Innovation is key in comics, or else you risk losing an audience seeking new ideas. Enter IDW Crime, a new label from IDW Publishing after their successful launch of IDW Dark. First up in the line of crime comics is Seven Wives, and its premise alone should have you licking your lips for more: 49 witnesses, seven wives, and one dead husband. Mixing religion, dicey social relationships, and two detectives with their own baggage, can IDW come out swinging with their new imprint?
A few key tenets of crime fiction, at least in my mind, include:
- A compelling central question: Not just who did it, but how could this ever happen?
- Clues that allow the reader to attempt to solve it.
- Twists that feel earned.
- Strong character motives, so much so that the mystery lives in the people.
- New revelations should escalate and complicate the mystery.
- A unique or at least strong setting is key.
After putting down my advance copy of Seven Wives, it’s fair to say the first issue has all of these, which is a testament to the new line at IDW taking crime fiction seriously, and to writer Zoe Tunnell’s plotting out your next favorite murder mystery.
The issue opens with the murder, delivered in close-ups to make it tricky to see who committed the atrocity. It’s a necessary moment, establishing that a death did take place, and it took place in a church! Early on, detectives are established, some odd behavior mixes things up from some folks who knew the departed, and away we go piecing together the clues.
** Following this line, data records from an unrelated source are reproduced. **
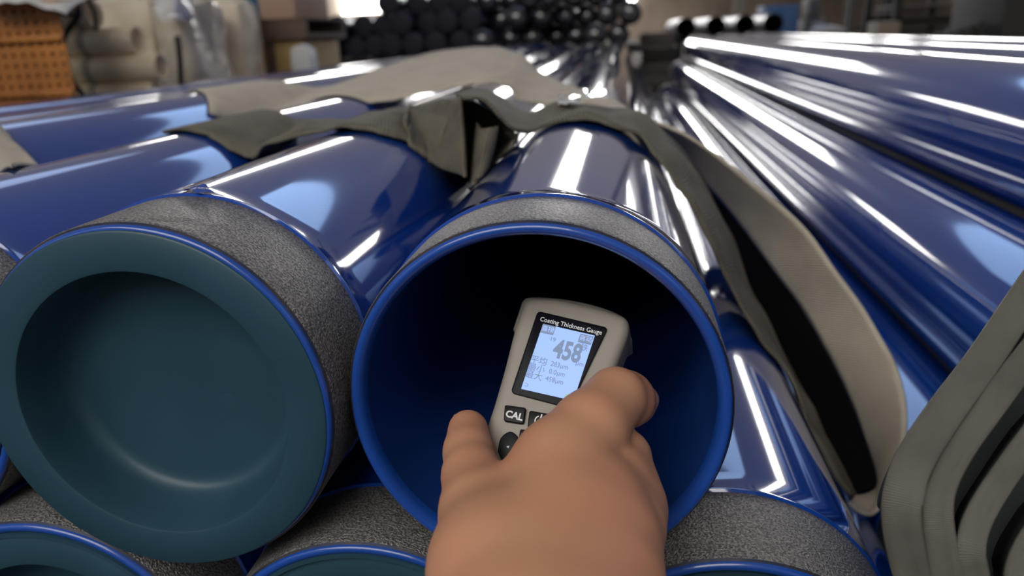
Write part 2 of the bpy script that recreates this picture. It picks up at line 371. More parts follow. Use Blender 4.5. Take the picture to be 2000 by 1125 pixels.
# crumpled clear plastic scraps glinting on the sling
PL = mat('clear_plastic_scrap', (.75, .76, .74), .08, spec=.9, coat=1., trans=.3)
rs = random.Random(3)
for i, (px, py, wpx, lab) in enumerate([(1112, 207, 34, 'small shiny plastic scrap on the sling, left of the pair'), (1165, 197, 40, 'small shiny plastic scrap on the sling, right of the pair')]):
    pts = []; nx, ny = 7, 4
    for a_ in range(nx):
        for b_ in range(ny):
            p = at(px + (a_ / (nx - 1) - .5) * wpx * 1.3, py - (b_ / (ny - 1) - .5) * 16, 8.2 + b_ * .15)
            p[2] += .05 + .035 * rs.random(); pts.append(p)
    fs = [(a_ * ny + b_, (a_ + 1) * ny + b_, (a_ + 1) * ny + b_ + 1, a_ * ny + b_ + 1) for a_ in range(nx - 1) for b_ in range(ny - 1)]
    o = world_obj('plastic_scrap', [push(p, .10) for p in pts], fs, PL); tag(o, lab, 'plastic scrap', 'plastic scraps on the sling')
    o.modifiers.new('t', 'SOLIDIFY').thickness = .0004

# ------------------------------------------------------------------ folded grey sling at lower right
fold = empty('folded_sling', cz(1850, 1150, 3.2), 'thick grey woven sling folded in stacked layers, lower right corner', 'strap')
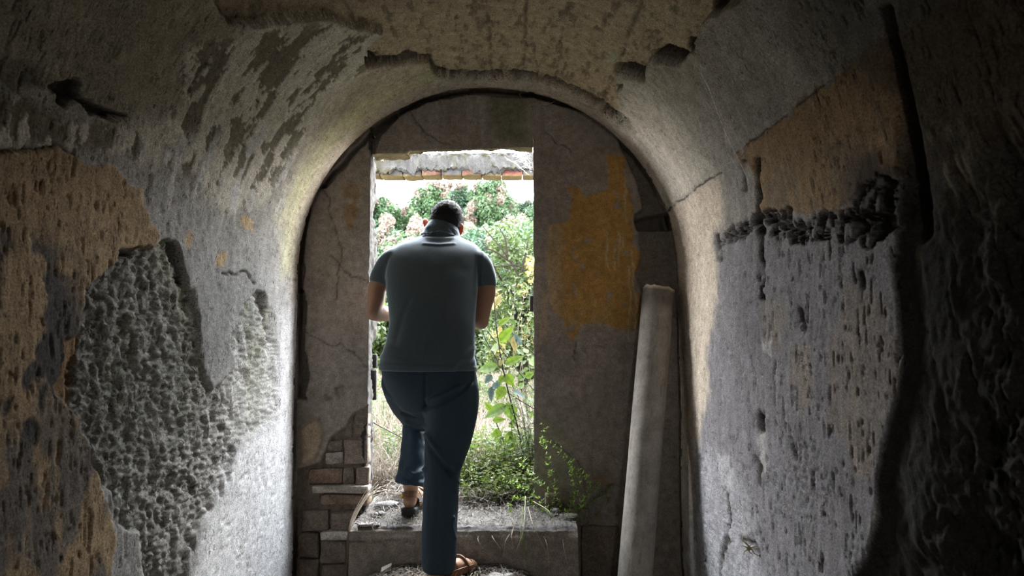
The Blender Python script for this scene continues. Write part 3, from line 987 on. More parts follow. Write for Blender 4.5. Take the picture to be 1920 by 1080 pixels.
sb.add(top, grid_faces(*W.shape), None, cs.reshape(-1, 3))
for xe, sg in ((SX0, 1), (SX1, -1)):
    col_ = top[:, 0] if sg > 0 else top[:, -1]
    low = col_.copy(); low[:, 2] = -0.2
    midp = (col_ + low) / 2; midp[:, 0] += sg * -0.006
    sb.add(np.stack([col_, midp, low], 0), grid_faces(3, len(prof)), None, np.tile(cs[:, 0] * 0.9, (3, 1)))
obj('doorstep', sb.mesh('doorstep', True), M_CONC, kind='structure')


def ground_z(x, y):
    x = np.asarray(x, np.float32); y = np.asarray(y, np.float32)
    return (0.19 + 0.035 * np.clip(y - 3.8, 0, 8) + 0.22 * np.clip(y - 12, 0, 50) + 0.05 * np.exp(-((x - 0.12) / 0.35) ** 2) * np.exp(-((y - 3.95) / 0.4) ** 2)
            + 0.03 * fbm(x * 2, y * 2, 0, 4, 521) + 0.3 * fbm(x * 0.2, y * 0.2, 0, 3, 522) * sstep(6, 14, y))


gx, gy = np.meshgrid(np.linspace(-1, 1, 160), np.concatenate([np.linspace(3.60, 10, 130), np.linspace(10.4, 60, 60)]), indexing='ij')
gx = gx * (1.2 + 0.75 * gy)
gz = ground_z(gx, gy) - 0.14 * sstep(3.88, 3.74, gy)
gn = fbm(gx * 1.5, gy * 1.5, 0, 5, 523)
cg = np.empty(gx.shape + (3,), np.float32); cg[:] = (0.06, 0.049, 0.033)
gm = sstep(0.0, 0.3, gn)[..., None]
cg = cg * (1 - gm) + np.array([0.03, 0.042, 0.015]) * gm
obj('ground', np_mesh('ground', np.stack([gx, gy, gz], -1), grid_faces(*gx.shape), cg.reshape(-1, 3)), M_CONC, kind='structure')

# ================================================================== ruined lintel outside
LY = 4.55
lz0 = P(850, 330, LY)[2]; lz1 = P(850, 285, LY)[2]
lx0 = P(650, 310, LY)[0]; lx1 = P(1050, 310, LY)[0]
hb = 0.36 * (lz1 - lz0)
lint = empty('lintel', ((lx0 + lx1) / 2, LY + 0.1, lz0), 'mossy concrete lintel over a row of bricks outside the doorway', 'lintel')
lint['kind'] = 'structure'
del lint['category']
xs = np.linspace(lx0, lx1, 200)
th = np.linspace(0, 2 * np.pi, 72, endpoint=False)
cyx = np.sign(np.cos(th)) * np.abs(np.cos(th)) ** 0.35; czx = np.sign(np.sin(th)) * np.abs(np.sin(th)) ** 0.35
ring_y = LY + 0.075 + 0.075 * cyx; ring_z = (lz0 + hb * 0.72 + lz1) / 2 + (lz1 - lz0 - hb * 0.72) / 2 * czx
XX = np.repeat(xs[:, None], 72, 1); YY = np.repeat(ring_y[None], 200, 0); ZZ = np.repeat(ring_z[None], 200, 0)
n1 = fbm(XX * 26, YY * 26, ZZ * 30, 5, 531, 0.65); n2 = fbm(XX * 9, YY * 9, ZZ * 9, 3, 532)
frontm = sstep(0.3, 0.9, -np.repeat(cyx[None], 200, 0))
hang = frontm * sstep(0.2, -0.6, np.repeat(czx[None], 200, 0)) * (0.05 * n2 + 0.05 * n1)
YY = YY - frontm * (0.022 * n1 + 0.014); ZZ = ZZ + 0.004 * n1 - np.abs(hang) * 1.2
cl = np.empty(XX.shape + (3,), np.float32); cl[:] = (0.048, 0.046, 0.043)
mm = sstep(0.10, 0.22, n1 + 0.5 * n2)[..., None]
cl = cl * (1 + 0.3 * n1)[..., None]
cl = cl * (1 - 0.85 * mm) + np.array([0.026, 0.023, 0.010]) * 0.85 * mm
lb_ = MB(); lb_.loft(np.stack([XX, YY, ZZ], -1) - np.array(lint.location), True)
lb_.C[-1][0:200 * 72] = cl.reshape(-1, 3)
obj('concrete_band', lb_.mesh('concrete_band', True), M_CONC, lint)
bxs = [650, 690, 712, 755, 790, 827, 866, 903, 940, 980, 1015, 1050]
bcol = [(0.13, 0.12, 0.11), (0.12, 0.11, 0.1), (0.12, 0.115, 0.11), (0.115, 0.115, 0.12), (0.21, 0.10, 0.075), (0.115, 0.115, 0.12), (0.22, 0.105, 0.07), (0.13, 0.13, 0.13), (0.25, 0.085, 0.07), (0.13, 0.125, 0.115), (0.2, 0.1, 0.08)]
for k in range(len(bxs) - 1):
    a = P(bxs[k] + 1, 336, LY); b = P(bxs[k + 1] - 1, 336, LY)
    me = rough_box(b[0] - a[0] + 0.004, 0.14, hb, 540 + k, 0.006, round_=0.004); me.name = 'brick'
    V, N = get_vn(me)
    under = (V[:, 2] < -hb * 0.42).astype(float)[:, None]
    cc = np.array(bcol[k]) * 0.36 * (1 + 0.9 * fbm(V[:, 0] * 30 + k, V[:, 1] * 30, V[:, 2] * 30, 3, 77 + k))[:, None]
    cc = cc * (1 - under) + np.array([0.09, 0.066, 0.024]) * under
    set_col(me, cc)
    o = obj('brick', me, M_BRICK, lint)
    o.location = Vector(((a[0] + b[0]) / 2, LY + 0.07 + random.uniform(-0.006, 0.006), lz0 + hb / 2 + random.uniform(-0.003, 0.003))) - lint.location
# piers carrying it, hidden behind the jambs from here
for x_ in (lx0 + 0.03, lx1 - 0.03):
    h_ = lz0 - 0.1 - 0.002
    me = rough_box(0.20, 0.16, h_, 560, 0.01, round_=0.01); me.name = 'pillar'
    set_col(me, np.full((len(me.vertices), 3), (0.2, 0.16, 0.13)))
    o = obj('pillar', me, M_BRICK, None, kind='structure')
    o.location = (float(x_ + (-0.11 if x_ < -0.3 else 0.11)), LY + 0.08, 0.1 + h_ / 2)

# ================================================================== leaning pipe
pa = P(1235, 541, 3.44); pb = P(1188, 1110, 3.22)
dirp = (pb - pa) / np.linalg.norm(pb - pa)
pb = pa + dirp * ((pa[2] + 0.165) / -dirp[2])
rp = 0.078
pipe = MB()
m_ = 64
a_ = np.linspace(0, 2 * np.pi, m_, endpoint=False)
u_ = np.cross(dirp, [0, 1, 0]); u_ /= np.linalg.norm(u_); v_ = np.cross(dirp, u_)
L_ = np.linalg.norm(pb - pa)
rings, cols = [], []
jag = 0.012 * fbm(np.cos(a_) * 2.2 + 3, np.sin(a_) * 2.2, 0, 4, 571) + 0.012 * np.maximum(0, np.cos(a_ - 0.2)) 
ts = np.concatenate([[0], np.linspace(0.004, 1, 110)])
for k, t in enumerate(ts):
    ctr = pa + dirp * (t * L_)
    rr = rp * (1 - 0.008 * fbm(np.cos(a_) * 2, np.sin(a_) * 2, np.full(m_, t * 5), 3, 572))
    off = jag * max(0, 1 - t * L_ / 0.06)
    rings.append(ctr + rr[:, None] * (np.cos(a_)[:, None] * u_ + np.sin(a_)[:, None] * v_) + off[:, None] * dirp)
    n_ = fbm(np.cos(a_) * 3, np.sin(a_) * 3, np.full(m_, t * 4), 4, 573)
    n3 = fbm(np.cos(a_) * 9, np.sin(a_) * 9, np.full(m_, t * 30), 4, 574)
    base_c = np.array([0.27, 0.245, 0.215]); dark = np.array([0.12, 0.105, 0.09])
    f_ = np.clip(sstep(0.16, 0.07, np.full(m_, t * L_)) * 0.8 + 0.35 * sstep(0.1, 0.5, n_) + 0.5 * sstep(0.3, 0.5, n3), 0, 1)
    cols.append(base_c * (1 - f_[:, None]) + dark * f_[:, None])
inner = [r_ * 1 for r_ in rings[:40]]
inner = [(pa + dirp * (t * L_)) + (r_ - (pa + dirp * (t * L_))) * 0.78 for t, r_ in zip(ts[:40], rings[:40])]
allr = inner[::-1] + rings
pipe.loft(allr, False)
pipe.C[-1][:] = np.concatenate([np.full((40 * m_, 3), 0.30), np.array(cols).reshape(-1, 3)], 0)
pipe.C[-1][38 * m_:42 * m_] = (0.46, 0.40, 0.32)
o = obj('cement_pipe', pipe.mesh('cement_pipe', True), M_PIPE, None, label='long grey cement pipe with a broken rim leaning against the end wall', category='pipe')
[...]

Adding to the mystery is the larger cast, specifically seven wives. We’ve seen it work well with the Knives Out franchise, and it continues to work well here. That means individual points of view taken by detectives, different levels of comfort in a shared marriage, and mistakes in how things are recounted that will prick up your ears.
An extra-sized issue, by the time you near the end, you’ll have ideas on clues, only for the issue to drop a twist into your lap. What it means for the murder, the detectives’ ongoing work, and how this could change who speaks out adds a tantalizing element. Throw in the fact that the main detective has her own secrets, or secret past, and you have yourself a mystery nut worth cracking.
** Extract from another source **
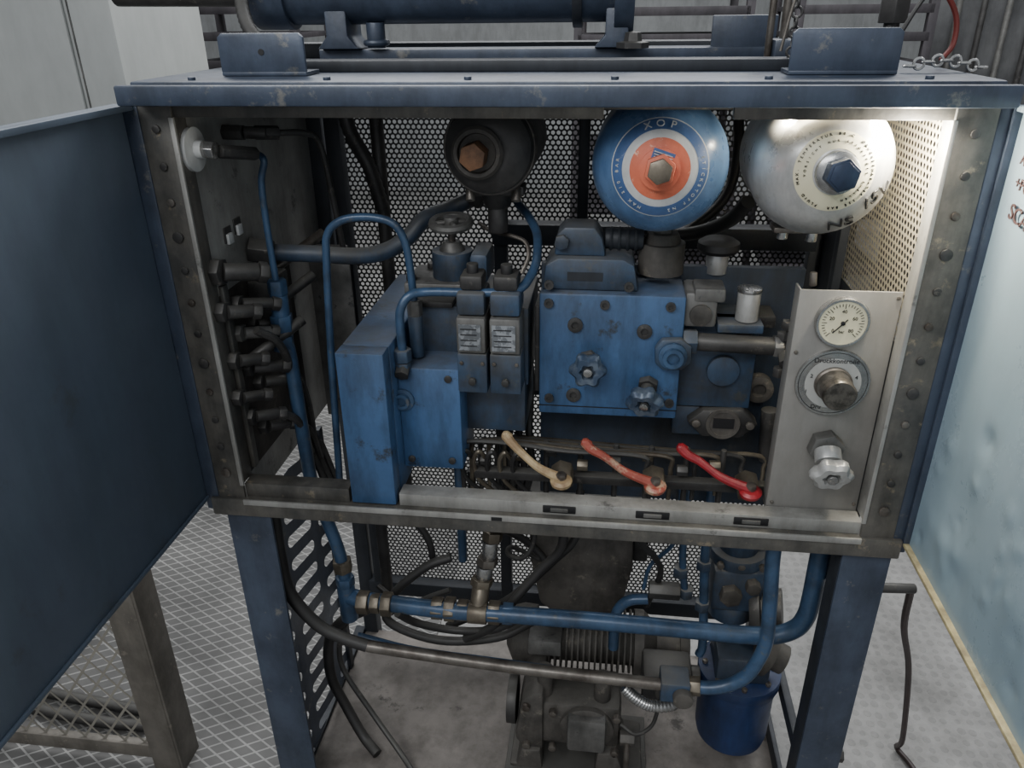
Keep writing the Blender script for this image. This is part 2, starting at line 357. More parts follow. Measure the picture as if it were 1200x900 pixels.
# doors
G('cabinet_door')
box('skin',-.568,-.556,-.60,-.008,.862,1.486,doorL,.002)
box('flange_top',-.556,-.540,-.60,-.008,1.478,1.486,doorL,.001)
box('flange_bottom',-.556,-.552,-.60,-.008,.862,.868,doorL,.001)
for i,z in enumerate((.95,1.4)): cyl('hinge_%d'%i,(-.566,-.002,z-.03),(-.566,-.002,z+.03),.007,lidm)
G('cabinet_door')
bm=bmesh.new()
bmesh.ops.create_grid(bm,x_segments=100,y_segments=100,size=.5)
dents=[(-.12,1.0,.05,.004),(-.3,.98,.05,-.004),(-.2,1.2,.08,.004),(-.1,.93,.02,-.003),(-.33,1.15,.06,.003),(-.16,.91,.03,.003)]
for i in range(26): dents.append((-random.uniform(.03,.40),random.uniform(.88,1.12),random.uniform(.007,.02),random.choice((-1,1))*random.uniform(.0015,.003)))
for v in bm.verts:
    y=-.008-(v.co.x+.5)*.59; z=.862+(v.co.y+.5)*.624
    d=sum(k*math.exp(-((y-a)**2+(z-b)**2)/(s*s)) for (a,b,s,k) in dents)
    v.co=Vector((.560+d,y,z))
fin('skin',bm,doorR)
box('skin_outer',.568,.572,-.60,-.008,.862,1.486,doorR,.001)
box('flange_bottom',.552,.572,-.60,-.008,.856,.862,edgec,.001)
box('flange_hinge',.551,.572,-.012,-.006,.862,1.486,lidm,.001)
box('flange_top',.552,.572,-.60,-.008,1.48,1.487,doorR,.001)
for i,(s,z,y,sz) in enumerate((('VO',1.450,-.054,.017),('ACC',1.430,-.062,.018),('+POW',1.403,-.073,.019),('SCAR',1.370,-.080,.026))):
    text('marker_%d'%i,s,(.5560,y,z),sz,(0,-1,-.12),(0,-.12,1),inkr,.0008)

# ---------------------------------------------------------------- left wall fittings
G('bulkhead_fitting')
lathe('white_ring',(-.492,.03,1.422),(1,0,0),[(.03,0),(.03,.008),(.012,.010),(.012,.02)],white)
nut('hex',(-.472,.03,1.422),(-.455,.03,1.421),.013,chrome)
nut('elbow_nut',(-.455,.04,1.418),(-.430,.1,1.405),.010,dark)
G('bulkhead_fitting')
nut('hex_a',(-.492,.135,1.430),(-.46,.135,1.430),.012,dark)
cyl('stub',(-.46,.135,1.430),(-.43,.145,1.428),.009,dark)
nut('hex_b',(-.45,.15,1.428),(-.42,.17,1.425),.011,dark)
tube('pipe',[(-.42,.17,1.425),(-.39,.2,1.42),(-.375,.22,1.40),(-.37,.24,1.30),(-.37,.26,1.22)],.005,dark)
G('latch_plate')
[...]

Art is by V. Gagnon and Maria Keane with colors by Antonio Del Hoyo, who add a cartoonish vibe to the characters. Their facial expressions and the world around them feel realistic, but their general look is a little loud, particularly the eyes. Don’t worry, though – when violence occurs, it feels harsh, like in a good horror movie. Colors by Tesslyn Bergin-Dicoi add a realistic, natural feel, with a striking use of pinks and reds in flashbacks that make them stand out. Layouts generally mix things up nicely, keeping your eye darting around as if even the art’s layout holds secrets.
The art never gets splashy, instead keeping things tight and in control. This helps you home in on clues and character, but the book decidedly lacks action, which makes sense given the genre. Because of this, I did find myself losing my interest during the second flashback. The interest picked back up eventually, though.
Seven Wives #1 delivers exactly what a crime debut should: a gripping premise, a web of compelling suspects, and a mystery that respects the reader’s intelligence. Zoe Tunnell’s script checks all the right boxes, building a case that grows more complex with each scene while planting clues that reward close attention. The art team reinforces that tension with expressive characters and purposeful layouts, even if the pacing occasionally stalls. By the final pages, the book leaves you with more questions than answers in the best way possible, setting up a series that feels confident, calculated, and worth following closely.